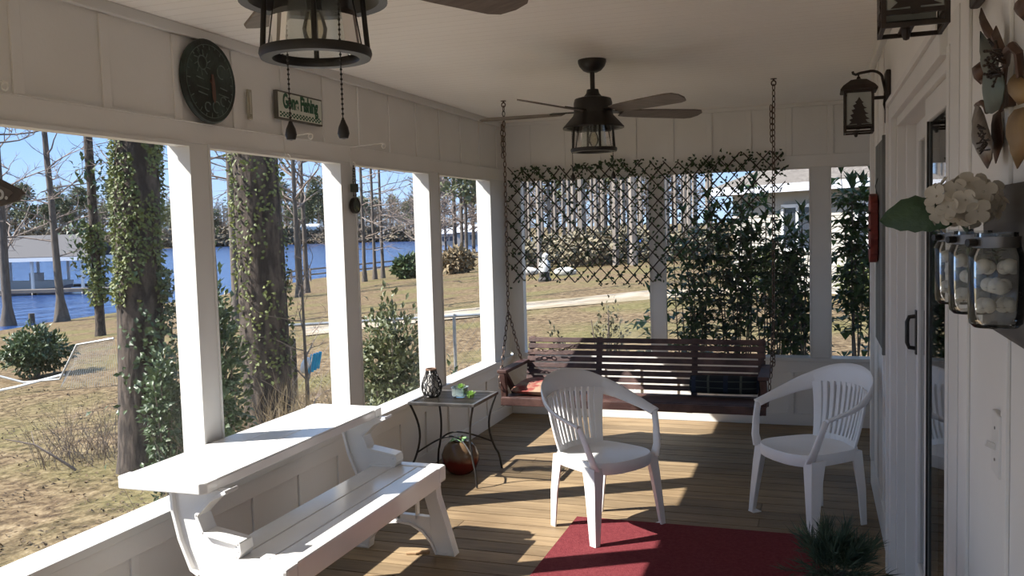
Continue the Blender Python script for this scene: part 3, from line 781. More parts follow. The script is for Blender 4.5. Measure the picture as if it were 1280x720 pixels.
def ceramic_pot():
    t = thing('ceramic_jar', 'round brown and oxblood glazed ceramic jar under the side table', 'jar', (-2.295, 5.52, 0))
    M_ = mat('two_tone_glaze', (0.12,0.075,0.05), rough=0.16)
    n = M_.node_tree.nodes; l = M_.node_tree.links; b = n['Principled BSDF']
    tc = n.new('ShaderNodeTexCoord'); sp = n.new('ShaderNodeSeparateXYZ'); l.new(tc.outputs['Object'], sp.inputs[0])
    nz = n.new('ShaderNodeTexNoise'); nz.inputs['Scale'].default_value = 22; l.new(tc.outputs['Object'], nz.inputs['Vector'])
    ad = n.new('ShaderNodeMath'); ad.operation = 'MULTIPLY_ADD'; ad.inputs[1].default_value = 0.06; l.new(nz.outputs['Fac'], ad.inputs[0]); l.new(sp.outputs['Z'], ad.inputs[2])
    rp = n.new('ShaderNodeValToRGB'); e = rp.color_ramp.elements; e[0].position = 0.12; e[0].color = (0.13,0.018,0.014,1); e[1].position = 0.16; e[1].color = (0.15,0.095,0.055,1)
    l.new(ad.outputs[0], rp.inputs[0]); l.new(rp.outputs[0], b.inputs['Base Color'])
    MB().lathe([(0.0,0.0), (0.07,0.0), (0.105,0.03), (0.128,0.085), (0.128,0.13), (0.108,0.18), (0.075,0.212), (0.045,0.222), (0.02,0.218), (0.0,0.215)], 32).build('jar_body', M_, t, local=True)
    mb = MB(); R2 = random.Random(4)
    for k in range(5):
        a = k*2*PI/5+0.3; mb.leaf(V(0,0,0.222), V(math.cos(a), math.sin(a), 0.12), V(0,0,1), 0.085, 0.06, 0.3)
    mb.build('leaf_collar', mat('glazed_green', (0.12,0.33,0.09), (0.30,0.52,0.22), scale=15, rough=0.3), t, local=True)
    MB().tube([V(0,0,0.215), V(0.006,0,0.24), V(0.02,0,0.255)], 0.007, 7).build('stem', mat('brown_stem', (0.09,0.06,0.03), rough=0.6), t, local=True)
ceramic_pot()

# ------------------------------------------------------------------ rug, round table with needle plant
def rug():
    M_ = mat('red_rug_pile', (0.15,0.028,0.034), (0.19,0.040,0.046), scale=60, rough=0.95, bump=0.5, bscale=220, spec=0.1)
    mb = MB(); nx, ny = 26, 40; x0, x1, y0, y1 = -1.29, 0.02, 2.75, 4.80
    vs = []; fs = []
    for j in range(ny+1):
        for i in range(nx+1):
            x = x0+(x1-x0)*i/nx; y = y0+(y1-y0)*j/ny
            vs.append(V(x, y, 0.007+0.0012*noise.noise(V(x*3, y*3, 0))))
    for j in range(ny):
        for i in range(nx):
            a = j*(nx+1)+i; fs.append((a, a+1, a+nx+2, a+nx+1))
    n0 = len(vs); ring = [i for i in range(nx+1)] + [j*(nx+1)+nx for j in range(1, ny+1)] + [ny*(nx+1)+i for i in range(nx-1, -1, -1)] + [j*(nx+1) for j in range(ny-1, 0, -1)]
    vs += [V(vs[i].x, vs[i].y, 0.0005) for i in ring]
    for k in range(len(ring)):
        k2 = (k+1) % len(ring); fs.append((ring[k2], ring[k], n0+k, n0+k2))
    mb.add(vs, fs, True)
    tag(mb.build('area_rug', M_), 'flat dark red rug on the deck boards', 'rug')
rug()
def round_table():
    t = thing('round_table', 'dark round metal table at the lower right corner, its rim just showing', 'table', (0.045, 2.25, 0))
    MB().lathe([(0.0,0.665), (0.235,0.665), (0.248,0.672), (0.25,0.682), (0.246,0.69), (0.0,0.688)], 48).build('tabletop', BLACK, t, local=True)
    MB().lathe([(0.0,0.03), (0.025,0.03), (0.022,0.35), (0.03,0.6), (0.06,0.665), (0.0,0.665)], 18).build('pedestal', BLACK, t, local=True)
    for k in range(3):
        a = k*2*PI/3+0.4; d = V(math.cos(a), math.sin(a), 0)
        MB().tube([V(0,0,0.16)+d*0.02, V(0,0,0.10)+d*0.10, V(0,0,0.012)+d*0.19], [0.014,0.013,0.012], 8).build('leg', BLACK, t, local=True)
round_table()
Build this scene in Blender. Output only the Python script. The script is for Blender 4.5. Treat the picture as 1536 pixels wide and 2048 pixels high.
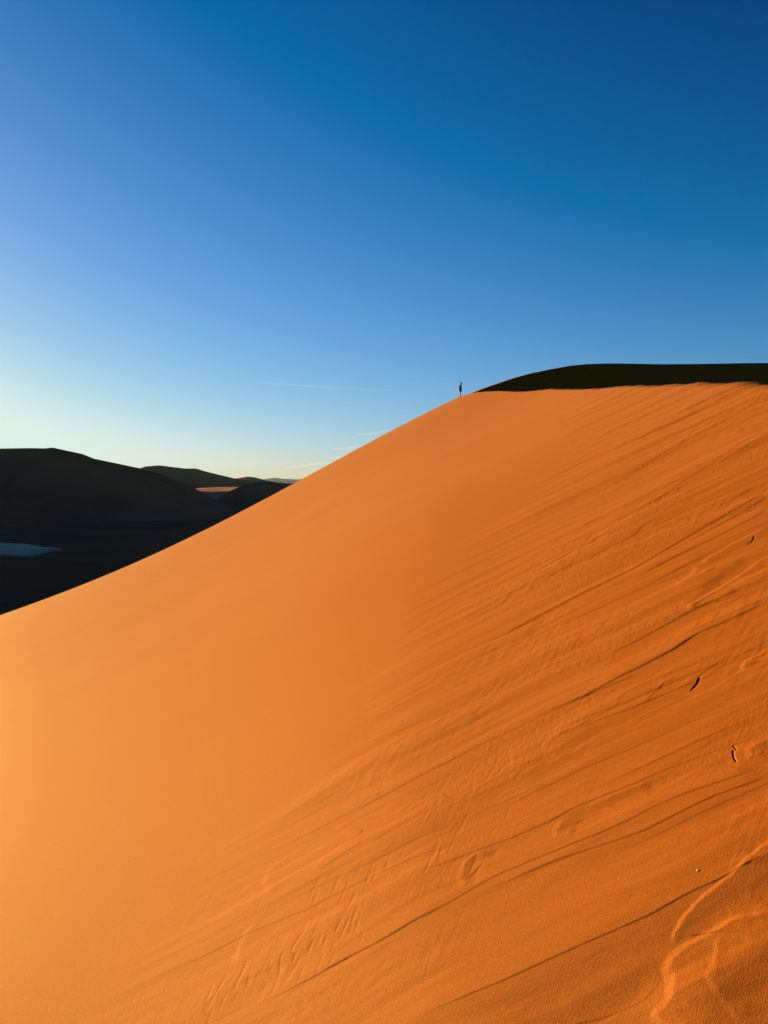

-----

» **OBJECTIVE**
Working from the lines above, reproduce the material exactly and exclude its pictures.

» **EXERCISE RESPONSE**
Continue the Blender Python script for this scene: part 3, from line 781. More parts follow. The script is for Blender 4.5. Measure the picture as if it were 1280x720 pixels.
def ceramic_pot():
    t = thing('ceramic_jar', 'round brown and oxblood glazed ceramic jar under the side table', 'jar', (-2.295, 5.52, 0))
    M_ = mat('two_tone_glaze', (0.12,0.075,0.05), rough=0.16)
    n = M_.node_tree.nodes; l = M_.node_tree.links; b = n['Principled BSDF']
    tc = n.new('ShaderNodeTexCoord'); sp = n.new('ShaderNodeSeparateXYZ'); l.new(tc.outputs['Object'], sp.inputs[0])
    nz = n.new('ShaderNodeTexNoise'); nz.inputs['Scale'].default_value = 22; l.new(tc.outputs['Object'], nz.inputs['Vector'])
    ad = n.new('ShaderNodeMath'); ad.operation = 'MULTIPLY_ADD'; ad.inputs[1].default_value = 0.06; l.new(nz.outputs['Fac'], ad.inputs[0]); l.new(sp.outputs['Z'], ad.inputs[2])
    rp = n.new('ShaderNodeValToRGB'); e = rp.color_ramp.elements; e[0].position = 0.12; e[0].color = (0.13,0.018,0.014,1); e[1].position = 0.16; e[1].color = (0.15,0.095,0.055,1)
    l.new(ad.outputs[0], rp.inputs[0]); l.new(rp.outputs[0], b.inputs['Base Color'])
    MB().lathe([(0.0,0.0), (0.07,0.0), (0.105,0.03), (0.128,0.085), (0.128,0.13), (0.108,0.18), (0.075,0.212), (0.045,0.222), (0.02,0.218), (0.0,0.215)], 32).build('jar_body', M_, t, local=True)
    mb = MB(); R2 = random.Random(4)
    for k in range(5):
        a = k*2*PI/5+0.3; mb.leaf(V(0,0,0.222), V(math.cos(a), math.sin(a), 0.12), V(0,0,1), 0.085, 0.06, 0.3)
    mb.build('leaf_collar', mat('glazed_green', (0.12,0.33,0.09), (0.30,0.52,0.22), scale=15, rough=0.3), t, local=True)
    MB().tube([V(0,0,0.215), V(0.006,0,0.24), V(0.02,0,0.255)], 0.007, 7).build('stem', mat('brown_stem', (0.09,0.06,0.03), rough=0.6), t, local=True)
ceramic_pot()

# ------------------------------------------------------------------ rug, round table with needle plant
def rug():
    M_ = mat('red_rug_pile', (0.15,0.028,0.034), (0.19,0.040,0.046), scale=60, rough=0.95, bump=0.5, bscale=220, spec=0.1)
    mb = MB(); nx, ny = 26, 40; x0, x1, y0, y1 = -1.29, 0.02, 2.75, 4.80
    vs = []; fs = []
    for j in range(ny+1):
        for i in range(nx+1):
            x = x0+(x1-x0)*i/nx; y = y0+(y1-y0)*j/ny
            vs.append(V(x, y, 0.007+0.0012*noise.noise(V(x*3, y*3, 0))))
    for j in range(ny):
        for i in range(nx):
            a = j*(nx+1)+i; fs.append((a, a+1, a+nx+2, a+nx+1))
    n0 = len(vs); ring = [i for i in range(nx+1)] + [j*(nx+1)+nx for j in range(1, ny+1)] + [ny*(nx+1)+i for i in range(nx-1, -1, -1)] + [j*(nx+1) for j in range(ny-1, 0, -1)]
    vs += [V(vs[i].x, vs[i].y, 0.0005) for i in ring]
    for k in range(len(ring)):
        k2 = (k+1) % len(ring); fs.append((ring[k2], ring[k], n0+k, n0+k2))
    mb.add(vs, fs, True)
    tag(mb.build('area_rug', M_), 'flat dark red rug on the deck boards', 'rug')
rug()
def round_table():
    t = thing('round_table', 'dark round metal table at the lower right corner, its rim just showing', 'table', (0.045, 2.25, 0))
    MB().lathe([(0.0,0.665), (0.235,0.665), (0.248,0.672), (0.25,0.682), (0.246,0.69), (0.0,0.688)], 48).build('tabletop', BLACK, t, local=True)
    MB().lathe([(0.0,0.03), (0.025,0.03), (0.022,0.35), (0.03,0.6), (0.06,0.665), (0.0,0.665)], 18).build('pedestal', BLACK, t, local=True)
    for k in range(3):
        a = k*2*PI/3+0.4; d = V(math.cos(a), math.sin(a), 0)
        MB().tube([V(0,0,0.16)+d*0.02, V(0,0,0.10)+d*0.10, V(0,0,0.012)+d*0.19], [0.014,0.013,0.012], 8).build('leg', BLACK, t, local=True)
round_table()
Build this scene in Blender. Output only the Python script. The script is for Blender 4.5. Treat the picture as 1536 pixels wide and 2048 pixels high.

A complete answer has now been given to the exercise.